Cangkem adalah
istilah Jawa yang identik dengan kasar. Cangkem
berarti mulut. Orang yang banyak bicara mengenai hal tidak penting, atau
hal-hal yang cenderung negatif, disebut dengan istilah cangkeman atau kakehan
cangkem (banyak omong). Jika istilah tersebut disandingkan dengan kerata basa atau akronim dari cangkem itu sendiri, maka penggunaan
istilah cangkeman atau kakehan cangkem kurang tepat.
Cangkem:
dicancang supaya mingkem (mulut: dibungkam supaya diam). Jika
diterjemahkan dalam Bahasa Indonesia memang terkesan kurang luwes, namun
terjemahan bebasnya kurang lebih adalah demikian. Makna dari cangkem itu
sendiri adalah agar manusia tidak terlalu banyak bicara. Manusia diperkenankan
untuk bicara mengenai hal-hal yang baik dan penting saja. Manusia tidak
semestinya terlalu banyak bicara sehingga mengeluarkan kalimat-kalimat yang
tidak perlu. Pembicaraan yang terlalu panjang justru akan melebar pada topik
lain, misalnya justru membicarakan keburukan orang lain. Dalam menyampaikan
suatu gagasan, manusia biasanya tidak terhindar dari luput (salah), kadang menambahi, dan kadang juga mengurangi. Untuk
meminimalisir kaluputan (kesalahan)
yang ditimbulkan dari pembicaraan, maka manusia tidak diperkenankan untuk
banyak bicara. Masyarakat Jawa memiliki unen-unen
(pepatah) “Ajining dhiri gumantung ana ing lathi” (harga diri manusia
tergantung pada ucapannya).
Manusia-manusia yang banyak
bicara atau kakehan omong, justru
menurunkan wibawa. Manusia akan lebih dihargai ketika isi pembicaraannya sithik tur mentes (sedikit juga berisi)
atau sering disebut singkat dan padat.

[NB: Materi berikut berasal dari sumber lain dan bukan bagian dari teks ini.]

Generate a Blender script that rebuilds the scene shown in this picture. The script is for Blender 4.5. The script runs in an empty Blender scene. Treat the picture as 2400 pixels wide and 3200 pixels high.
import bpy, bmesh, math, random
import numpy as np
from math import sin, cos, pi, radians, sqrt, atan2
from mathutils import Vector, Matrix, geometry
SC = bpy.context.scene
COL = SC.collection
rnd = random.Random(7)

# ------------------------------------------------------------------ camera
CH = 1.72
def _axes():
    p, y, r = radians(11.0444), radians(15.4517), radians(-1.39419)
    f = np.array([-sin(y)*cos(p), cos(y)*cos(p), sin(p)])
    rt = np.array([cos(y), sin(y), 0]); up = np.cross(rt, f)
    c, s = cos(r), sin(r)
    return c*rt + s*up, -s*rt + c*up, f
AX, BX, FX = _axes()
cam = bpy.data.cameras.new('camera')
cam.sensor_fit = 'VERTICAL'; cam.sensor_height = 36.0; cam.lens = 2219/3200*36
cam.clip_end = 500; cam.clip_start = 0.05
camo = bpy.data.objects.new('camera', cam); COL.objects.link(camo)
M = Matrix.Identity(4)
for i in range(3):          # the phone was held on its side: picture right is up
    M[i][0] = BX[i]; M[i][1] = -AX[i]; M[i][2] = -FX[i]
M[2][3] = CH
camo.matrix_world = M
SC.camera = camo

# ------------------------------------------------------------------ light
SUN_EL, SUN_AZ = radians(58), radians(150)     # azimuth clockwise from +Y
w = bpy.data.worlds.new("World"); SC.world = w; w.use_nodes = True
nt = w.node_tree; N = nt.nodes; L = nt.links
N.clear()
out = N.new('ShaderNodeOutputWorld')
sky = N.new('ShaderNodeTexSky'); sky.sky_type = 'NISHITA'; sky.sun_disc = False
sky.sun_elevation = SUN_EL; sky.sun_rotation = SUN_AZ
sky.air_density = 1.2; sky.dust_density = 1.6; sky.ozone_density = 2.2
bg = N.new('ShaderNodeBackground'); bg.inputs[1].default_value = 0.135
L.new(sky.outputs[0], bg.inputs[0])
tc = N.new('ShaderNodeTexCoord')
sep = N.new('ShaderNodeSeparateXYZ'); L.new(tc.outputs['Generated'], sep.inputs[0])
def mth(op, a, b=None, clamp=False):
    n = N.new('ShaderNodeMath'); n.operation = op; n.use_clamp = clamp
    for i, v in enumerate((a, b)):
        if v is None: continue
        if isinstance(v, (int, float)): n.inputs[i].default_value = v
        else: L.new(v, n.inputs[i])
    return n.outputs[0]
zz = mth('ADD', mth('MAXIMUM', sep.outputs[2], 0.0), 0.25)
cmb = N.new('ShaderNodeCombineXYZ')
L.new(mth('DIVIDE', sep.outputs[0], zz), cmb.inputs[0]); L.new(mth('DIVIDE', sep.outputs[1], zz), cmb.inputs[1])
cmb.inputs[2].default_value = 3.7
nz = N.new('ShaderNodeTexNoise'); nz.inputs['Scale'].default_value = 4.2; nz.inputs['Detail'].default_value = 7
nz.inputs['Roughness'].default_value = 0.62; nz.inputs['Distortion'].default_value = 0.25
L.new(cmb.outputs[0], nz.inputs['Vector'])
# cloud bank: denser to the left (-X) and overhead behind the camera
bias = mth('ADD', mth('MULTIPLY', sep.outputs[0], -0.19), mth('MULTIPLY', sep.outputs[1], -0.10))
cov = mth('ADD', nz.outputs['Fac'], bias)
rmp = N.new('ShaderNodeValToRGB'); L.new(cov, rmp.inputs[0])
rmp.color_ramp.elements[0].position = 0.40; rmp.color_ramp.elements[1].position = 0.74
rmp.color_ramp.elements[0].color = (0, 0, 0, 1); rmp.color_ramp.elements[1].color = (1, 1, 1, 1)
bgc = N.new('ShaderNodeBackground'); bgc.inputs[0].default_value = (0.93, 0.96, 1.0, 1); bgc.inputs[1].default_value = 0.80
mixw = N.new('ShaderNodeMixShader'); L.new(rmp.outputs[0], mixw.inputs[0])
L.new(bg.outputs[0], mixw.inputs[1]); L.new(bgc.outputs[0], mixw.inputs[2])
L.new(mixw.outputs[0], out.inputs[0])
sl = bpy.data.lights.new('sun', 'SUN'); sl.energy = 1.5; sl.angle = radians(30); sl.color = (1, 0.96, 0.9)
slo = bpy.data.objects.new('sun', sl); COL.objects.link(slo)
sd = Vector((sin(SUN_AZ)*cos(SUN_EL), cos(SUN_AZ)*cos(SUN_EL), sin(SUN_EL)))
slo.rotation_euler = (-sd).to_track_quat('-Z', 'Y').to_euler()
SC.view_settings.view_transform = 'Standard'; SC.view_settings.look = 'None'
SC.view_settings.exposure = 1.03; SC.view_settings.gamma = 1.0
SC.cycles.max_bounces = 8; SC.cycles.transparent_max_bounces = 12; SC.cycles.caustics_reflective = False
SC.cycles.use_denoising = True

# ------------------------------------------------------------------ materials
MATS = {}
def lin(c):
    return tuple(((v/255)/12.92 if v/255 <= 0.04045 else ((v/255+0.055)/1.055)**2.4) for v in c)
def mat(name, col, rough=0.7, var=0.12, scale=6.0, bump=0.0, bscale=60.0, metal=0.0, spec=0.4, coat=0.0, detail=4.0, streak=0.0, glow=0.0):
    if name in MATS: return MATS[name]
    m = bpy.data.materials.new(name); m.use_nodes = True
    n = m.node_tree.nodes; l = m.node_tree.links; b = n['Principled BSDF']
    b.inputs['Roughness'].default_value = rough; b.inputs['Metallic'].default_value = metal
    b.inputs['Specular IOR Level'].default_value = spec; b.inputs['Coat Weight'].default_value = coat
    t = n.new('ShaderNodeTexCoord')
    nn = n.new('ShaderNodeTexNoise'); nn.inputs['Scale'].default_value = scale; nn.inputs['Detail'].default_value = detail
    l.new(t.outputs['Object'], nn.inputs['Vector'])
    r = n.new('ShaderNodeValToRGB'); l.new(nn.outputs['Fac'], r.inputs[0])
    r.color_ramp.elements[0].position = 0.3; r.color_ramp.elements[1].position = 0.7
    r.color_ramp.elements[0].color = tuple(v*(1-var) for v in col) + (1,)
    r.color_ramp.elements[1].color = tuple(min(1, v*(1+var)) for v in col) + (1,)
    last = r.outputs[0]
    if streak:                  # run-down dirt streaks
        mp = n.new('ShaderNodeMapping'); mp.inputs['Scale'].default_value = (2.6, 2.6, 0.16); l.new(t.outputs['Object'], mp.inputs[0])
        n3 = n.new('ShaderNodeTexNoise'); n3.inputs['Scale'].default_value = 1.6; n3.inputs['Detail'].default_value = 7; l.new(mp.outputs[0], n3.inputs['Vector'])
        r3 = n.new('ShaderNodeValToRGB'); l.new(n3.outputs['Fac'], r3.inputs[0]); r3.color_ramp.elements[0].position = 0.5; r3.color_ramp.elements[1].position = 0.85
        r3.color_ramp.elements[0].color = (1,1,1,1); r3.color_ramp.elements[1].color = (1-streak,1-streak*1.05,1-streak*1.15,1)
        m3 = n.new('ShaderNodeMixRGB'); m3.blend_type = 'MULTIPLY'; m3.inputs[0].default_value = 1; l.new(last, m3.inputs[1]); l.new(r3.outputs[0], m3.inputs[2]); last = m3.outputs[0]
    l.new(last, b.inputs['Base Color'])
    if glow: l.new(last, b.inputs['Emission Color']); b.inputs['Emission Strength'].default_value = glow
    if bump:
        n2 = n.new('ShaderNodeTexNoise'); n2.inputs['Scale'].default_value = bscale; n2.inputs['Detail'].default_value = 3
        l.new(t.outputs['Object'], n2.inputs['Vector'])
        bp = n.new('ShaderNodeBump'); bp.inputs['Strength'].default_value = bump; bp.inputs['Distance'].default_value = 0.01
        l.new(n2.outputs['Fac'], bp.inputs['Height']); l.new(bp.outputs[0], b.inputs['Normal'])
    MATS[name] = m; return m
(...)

Manusia Jawa yang dikenal memiliki tata
karma dan sopan santun, dianjurkan untuk selalu bicara dengan halus, tidak
berteriak, dan tidak menyinggung orang lain. Manusia seyogyanya berbicara
dengan hati, sehingga mampu mengerti tanpa ada banyak suara yang keluar dari
mulut. Karena banyak suara berarti gaduh, dan gaduh sudah pasti tidak tenang,
padahal tujuan dari hidup manusia adalah memperoleh ketenangan.